DISKUSI tentang pendidikan kejuruan atau vokasi, di level pendidikan menengah para akademisi lebih terfokus pada Sekolah Menengah Kejuruan (SMK). Padahal, selain SMK masih ada Lembaga Kursus dan Pelatihan (LKP) dan Sekolah Luar Biasa (SLB) Program Kemandirian yang jumlahnya lebih banyak dari SMK. Begitu juga pada level pendidikan tinggi, para birokrat fokusnya masih Politeknik. Padahal, banyak universitas yang menyelenggarakan pendidikan vokasional.
Data di Kemendikbud terdapat 13.255 SMK, 19.731 lembaga kursus, dan 44 SLB program kemandirian. Jumlah yang sangat banyak untuk menghasilkan tenaga terampil berbagai bidang melalui sektor pendidikan vokasi. Sayangnya, penyelenggaraan ketiga jalur tersebut (SMK, LKP, dan SLB) masih berjalan sendiri-sendiri. Lemahnya link and match dengan pasar kerja (dunia usaha dan dunia industri/DUDI) masih menjadi permasalahan klasik hingga sekarang.
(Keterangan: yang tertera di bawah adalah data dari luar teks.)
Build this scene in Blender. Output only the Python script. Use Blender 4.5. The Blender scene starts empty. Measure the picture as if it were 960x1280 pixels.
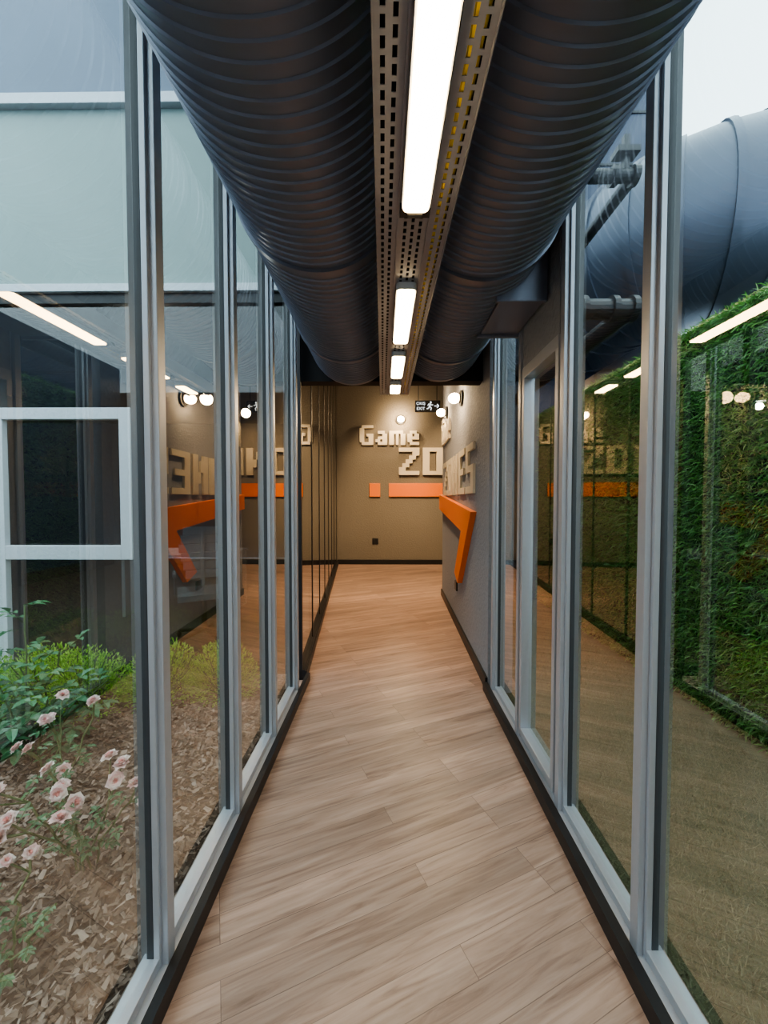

Merujuk salah satu dari 16 prinsip pendidikan vokasional yang dikemukakan oleh Prosser (1950) bahwa : training meets the market demands for labor whatever these may be in any given occupation. Pendidikan vokasi harus memperhatikan permintaan pasar. Sementara di Indonesia masih banyak yang supply driven. Akibatnya, pada bidang keahlian tertentu tenaga kerja over supply.
Kebijakan Pemerintah
Salah satu unsur utama yang menyebabkan permasalahan tersebut adalah tidak terintegrasinya antarsektor. Baik antarlembaga pendidikan dan pelatihan itu sendiri, terlebih antara lembaga pendidikan dan pelatihan dengan sektor pasar kerja. Ke depan, pendidikan vokasi haruslah bersifat demand-driven. Berbagai sektor terkait harus terintegrasi. Perlu upaya penyelarasan kebutuhan tenaga kerja di industri dengan lembaga pendidikan dan pelatihan kerja sebagai pemasok. Tentu, hal tersebut harus didukung dengan regulasi yang baik sebagai payung hukum, dengan mengefektifkan pembiayaan dari anggaran negara.
Presiden Joko Widodo serius ingin membenahi pendidikan vokasi di Indonesia. Telah dicanangkan revitalisasi pendidikan vokasional melalui Inpres No 9 Tahun 2016. Kemudian ditindaklanjuti dengan nota kesepahaman antara Kemenperin, Kemendikbud, Kemenristekdikti, Kemenaker, dan Kementerian BUMN tentang pengembangan pendidikan kejuruan dan vokasi berbasis kompetensi yang link and match dengan industri.
Terdapat tiga jalur revitalisasi pendidikan vokasional, yaitu revitalisasi Politeknik dan Akademi Kejuruan, revitalisasi Balai Latihan Kerja dan program magang bersertifikat, serta revitalisasi SMK. Road map Kemendikbud mencakup enam aspek strategis yang menjadi bahan revitalisasi: (1) pelibatan DUDI, (2) penyelarasan kurikulum, (3) sertifikasi kompetensi lulusan, (4) penyediaan dan peningkatan kualitas guru, (5) pengembangan lembaga, dan (6) akreditasi dan penyelenggaraan. Pada aspek pengembangan lembaga, hingga 2020 akan didirikan 400 SMK baru dengan 16.000 ruang kelas untuk menampung 850.000 siswa baru. Pada aspek penyediaan dan peningkatan kualitas guru, diperlukan pemenuhan 90.000 guru SMK/SMA-LB yang bersertifikat kompetensi. Pada aspek sertifikasi kompetensi lulusan, diharapkan 100% lulusan SMK mendapat sertifikat kompetensi yang diakui DUDI.